* _Set problem_
Set down each line of the data below exactly as it stands, dropping the pictures.

* _Data extract_
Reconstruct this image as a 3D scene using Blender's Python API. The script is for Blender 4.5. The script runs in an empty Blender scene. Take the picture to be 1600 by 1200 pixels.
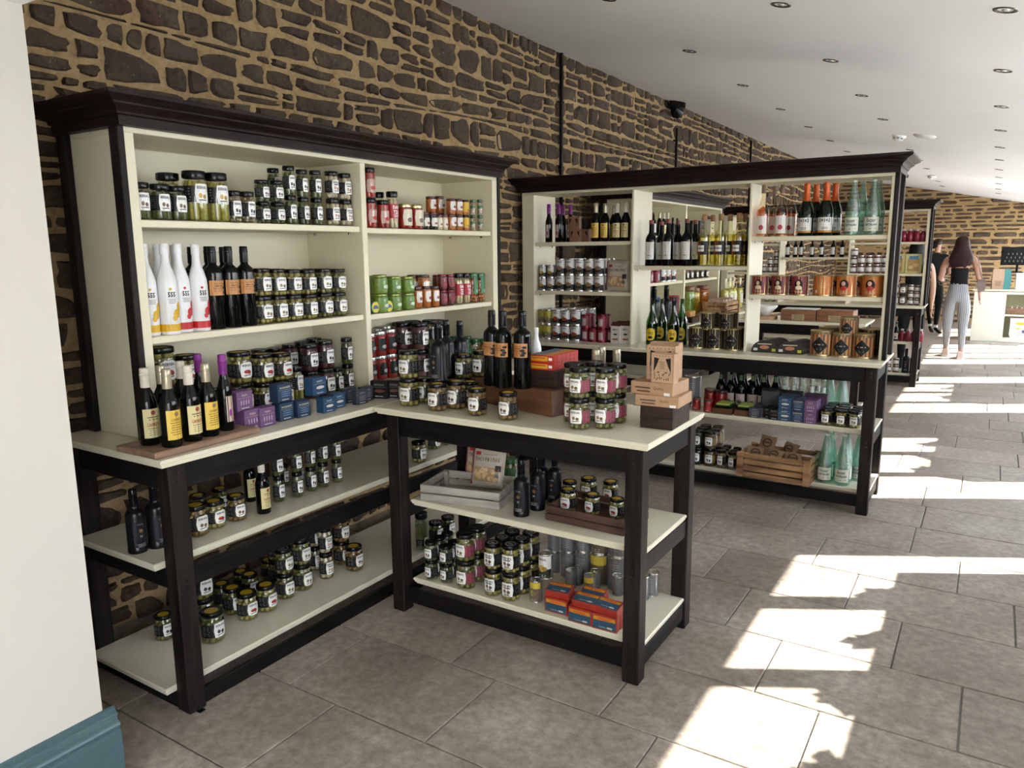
import bpy, bmesh, math, random
from mathutils import Vector, Matrix
random.seed(7)
PI = math.pi
SC = bpy.context.scene
COL = SC.collection

# ------------------------------------------------------------------ camera, sky, sun, exposure
CYAW, CPIT, CROLL, CF = 0.5652, -0.1751, -0.0089, 1177.2
CAM = Vector((2.9017, -0.4668, 1.5739))
FW = Vector((-math.sin(CYAW)*math.cos(CPIT), math.cos(CYAW)*math.cos(CPIT), math.sin(CPIT)))
RT = Vector((math.cos(CYAW), math.sin(CYAW), 0)); UP = RT.cross(FW)
R2 = RT*math.cos(CROLL)+UP*math.sin(CROLL); U2 = -RT*math.sin(CROLL)+UP*math.cos(CROLL)
cam = bpy.data.objects.new('camera', bpy.data.cameras.new('camera')); COL.objects.link(cam)
cam.data.sensor_width = 36; cam.data.lens = CF/1600*36; cam.data.clip_start = 0.02; cam.data.clip_end = 200
m3 = Matrix((R2, U2, -FW)).transposed(); cam.matrix_world = Matrix.Translation(CAM) @ m3.to_4x4()
SC.camera = cam
SC.view_settings.view_transform = 'Standard'; SC.view_settings.look = 'None'
SC.view_settings.gamma = 1; SC.view_settings.use_curve_mapping = False
SC.view_settings.exposure = 1.9
try:
    SC.cycles.use_denoising = True
    SC.cycles.denoiser = 'OPENIMAGEDENOISE'
    SC.cycles.max_bounces = 10; SC.cycles.diffuse_bounces = 6; SC.cycles.transparent_max_bounces = 24
    SC.cycles.glossy_bounces = 4; SC.cycles.transmission_bounces = 6; SC.cycles.sample_clamp_indirect = 8
    SC.cycles.caustics_reflective = False; SC.cycles.caustics_refractive = False
except Exception: pass
W = bpy.data.worlds.new('sky'); SC.world = W; W.use_nodes = True
nt = W.node_tree; bg = nt.nodes['Background']
tc = nt.nodes.new('ShaderNodeTexCoord'); sp = nt.nodes.new('ShaderNodeSeparateXYZ'); cr = nt.nodes.new('ShaderNodeValToRGB')
nt.links.new(tc.outputs['Generated'], sp.inputs[0]); nt.links.new(sp.outputs['Z'], cr.inputs[0]); nt.links.new(cr.outputs[0], bg.inputs[0])
cr.color_ramp.elements[0].position = 0.0; cr.color_ramp.elements[0].color = (0.95, 0.96, 1.0, 1)
cr.color_ramp.elements[1].position = 0.9; cr.color_ramp.elements[1].color = (0.55, 0.72, 1.0, 1)
bg.inputs[1].default_value = 4.2
XW = 4.4                                       # the window wall
sl = bpy.data.objects.new('sun', bpy.data.lights.new('sun', 'SUN')); COL.objects.link(sl)
sl.data.energy = 10; sl.data.angle = 0.009; sl.data.color = (1, 0.965, 0.9)
SUND = Vector((-0.871, -0.491, -0.802)).normalized()
sl.rotation_euler = SUND.to_track_quat('-Z', 'Y').to_euler()
BAYS = [(1.26, 4.85, 5), (5.75, 7.74, 3), (8.72, 11.29, 4), (12.33, 14.98, 4), (16.15, 17.8, 2)]
for i, (a, b, n) in enumerate(BAYS + [(-3.4, -0.9, 0)]):        # daylight portals set in the window openings
    L = bpy.data.lights.new('window_portal', 'AREA'); L.shape = 'RECTANGLE'; L.size = b-a; L.size_y = 2.05
    L.cycles.is_portal = True
    o = bpy.data.objects.new('window_portal', L); COL.objects.link(o)
    o.location = (XW+0.12, (a+b)/2, 1.07); o.rotation_euler = (PI/2, 0, PI/2)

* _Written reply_
Reconstruct this image as a 3D scene using Blender's Python API. The script is for Blender 4.5. The script runs in an empty Blender scene. Take the picture to be 1600 by 1200 pixels.
import bpy, bmesh, math, random
from mathutils import Vector, Matrix
random.seed(7)
PI = math.pi
SC = bpy.context.scene
COL = SC.collection

# ------------------------------------------------------------------ camera, sky, sun, exposure
CYAW, CPIT, CROLL, CF = 0.5652, -0.1751, -0.0089, 1177.2
CAM = Vector((2.9017, -0.4668, 1.5739))
FW = Vector((-math.sin(CYAW)*math.cos(CPIT), math.cos(CYAW)*math.cos(CPIT), math.sin(CPIT)))
RT = Vector((math.cos(CYAW), math.sin(CYAW), 0)); UP = RT.cross(FW)
R2 = RT*math.cos(CROLL)+UP*math.sin(CROLL); U2 = -RT*math.sin(CROLL)+UP*math.cos(CROLL)
cam = bpy.data.objects.new('camera', bpy.data.cameras.new('camera')); COL.objects.link(cam)
cam.data.sensor_width = 36; cam.data.lens = CF/1600*36; cam.data.clip_start = 0.02; cam.data.clip_end = 200
m3 = Matrix((R2, U2, -FW)).transposed(); cam.matrix_world = Matrix.Translation(CAM) @ m3.to_4x4()
SC.camera = cam
SC.view_settings.view_transform = 'Standard'; SC.view_settings.look = 'None'
SC.view_settings.gamma = 1; SC.view_settings.use_curve_mapping = False
SC.view_settings.exposure = 1.9
try:
    SC.cycles.use_denoising = True
    SC.cycles.denoiser = 'OPENIMAGEDENOISE'
    SC.cycles.max_bounces = 10; SC.cycles.diffuse_bounces = 6; SC.cycles.transparent_max_bounces = 24
    SC.cycles.glossy_bounces = 4; SC.cycles.transmission_bounces = 6; SC.cycles.sample_clamp_indirect = 8
    SC.cycles.caustics_reflective = False; SC.cycles.caustics_refractive = False
except Exception: pass
W = bpy.data.worlds.new('sky'); SC.world = W; W.use_nodes = True
nt = W.node_tree; bg = nt.nodes['Background']
tc = nt.nodes.new('ShaderNodeTexCoord'); sp = nt.nodes.new('ShaderNodeSeparateXYZ'); cr = nt.nodes.new('ShaderNodeValToRGB')
nt.links.new(tc.outputs['Generated'], sp.inputs[0]); nt.links.new(sp.outputs['Z'], cr.inputs[0]); nt.links.new(cr.outputs[0], bg.inputs[0])
cr.color_ramp.elements[0].position = 0.0; cr.color_ramp.elements[0].color = (0.95, 0.96, 1.0, 1)
cr.color_ramp.elements[1].position = 0.9; cr.color_ramp.elements[1].color = (0.55, 0.72, 1.0, 1)
bg.inputs[1].default_value = 4.2
XW = 4.4                                       # the window wall
sl = bpy.data.objects.new('sun', bpy.data.lights.new('sun', 'SUN')); COL.objects.link(sl)
sl.data.energy = 10; sl.data.angle = 0.009; sl.data.color = (1, 0.965, 0.9)
SUND = Vector((-0.871, -0.491, -0.802)).normalized()
sl.rotation_euler = SUND.to_track_quat('-Z', 'Y').to_euler()
BAYS = [(1.26, 4.85, 5), (5.75, 7.74, 3), (8.72, 11.29, 4), (12.33, 14.98, 4), (16.15, 17.8, 2)]
for i, (a, b, n) in enumerate(BAYS + [(-3.4, -0.9, 0)]):        # daylight portals set in the window openings
    L = bpy.data.lights.new('window_portal', 'AREA'); L.shape = 'RECTANGLE'; L.size = b-a; L.size_y = 2.05
    L.cycles.is_portal = True
    o = bpy.data.objects.new('window_portal', L); COL.objects.link(o)
    o.location = (XW+0.12, (a+b)/2, 1.07); o.rotation_euler = (PI/2, 0, PI/2)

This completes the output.